People have done this before (spoilers!)

In Paul’s Reddit IAmA just before pulling the plug, Reddit user EatingSteak wrote about his own experience of leaving the internet for a year from 2009-2010. Unsurprisingly, he recommends against it for various simple reasons:

  • It wasn’t nearly as challenging as I had expected. I mean, I still had a job and a car, and stuff like buying groceries and walking in the park hadn’t changed.
  • The minor conveniences really showed through. I had to use a PHONE BOOK to find a locksmith. A PHONE BOOK (really, first time in over 10 years). Booking plane tickets was a pain in the ass. Finding a newspaper or whatever to get movie showtimes. What time does this restaurant close, etc etc. What’s going on [in] the city this weekend…
  • It became rather dull rather quickly. The movies, TV shows, and games I had saved on my computer became stale rather quickly. When I bought games in the store, they always ran like shit [be]cause my comp[uter] wasn’t patched. Had to have a friend get updates/drivers onto a CD, bleh (is that cheating?).
  • Everything happened more slowly. You’d be surprised how much interesting stuff you have to talk and learn about of you actually read something that isn’t cat pictures. And how boring you seem when you don’t.
  • Regained some appreciation for “old” forms of media, but was more often reminded of how much they suck. I fired through a lot of books, which was nice (and easier, when you’re not getting bombarded with emails and Facebook requests, and crap like that). Other than that, news from a paper or on TV is just insufferable. Ew.
  • Life just seemed to pass me by a bit more. I was always behind what games, movies and TV shows were hot, what news was interesting, how far battery technology or cell phone trends had developed (heh, I almost completely missed the decline of Blackberry).
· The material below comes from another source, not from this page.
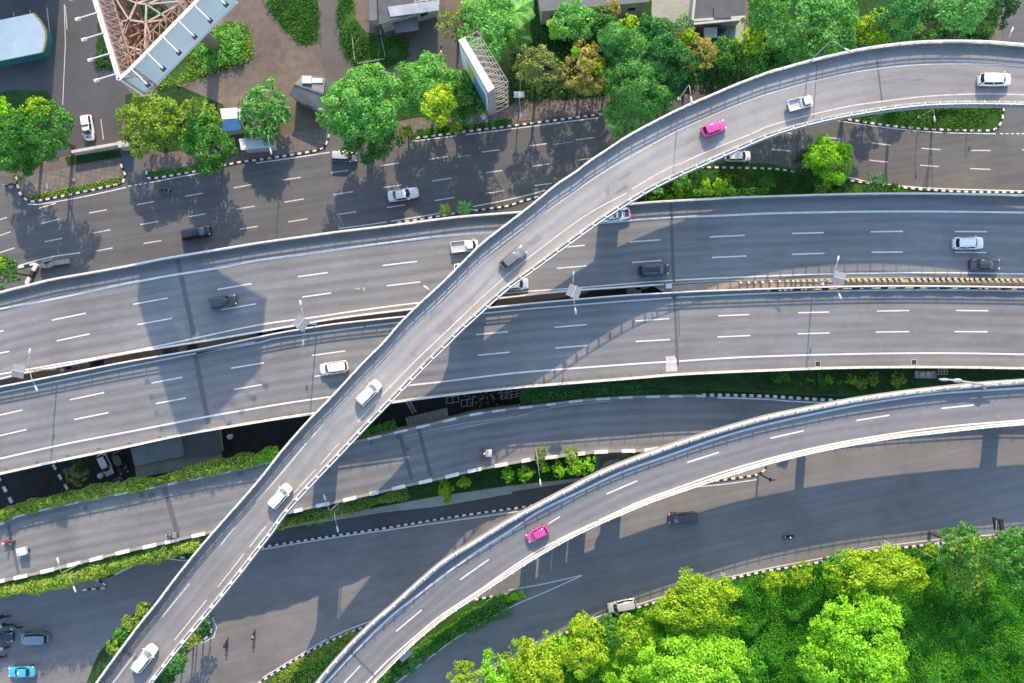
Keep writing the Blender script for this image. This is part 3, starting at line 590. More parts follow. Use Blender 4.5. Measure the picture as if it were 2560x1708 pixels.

The reality is, the internet is one of the best tools for being alive. Need to find a new car? Internet. Need to hire a pet-sitter? Internet. Need to know what time the next train leaves your local station? Internet. Need a recipe for cheesecake? Internet. Need to invite all of your friends to a party you’re throwing? Internet. Sure, it’s possible to do these things without the internet, just like it’s possible to build a house without power tools. Possible, yes. Best way to do something? No. The internet is a tool that makes your life immeasurably easier. Good luck using your phone books (where do you even get one) and driving from business to business when evaluating pet-sitters and visiting Barnes & Noble every time you want to make a meal that isn’t in one of your currently-owned cook books. Everything becomes more time consuming and expensive, while not becoming any more meaningful.

If you feel you have a problem with using the internet too much, use the internet less. Nothing is gained by making it ten times harder to order a pizza on a Friday night or find a homeopathic cure for a rash. If you feel like you’re not being creative, do something creative. Turning off Wi-Fi isn’t suddenly going to make you a different person. You’re going to have all the same problems you had before, only now they’re going to be even more annoying to other people. Paul doesn’t need to quit the internet for a year, Paul needs to control himself and reduce his use to reasonable limits, get some creative hobbies, and spend more time with his friends.

The internet isn’t the problem with our society, the problem with our society is impulse control.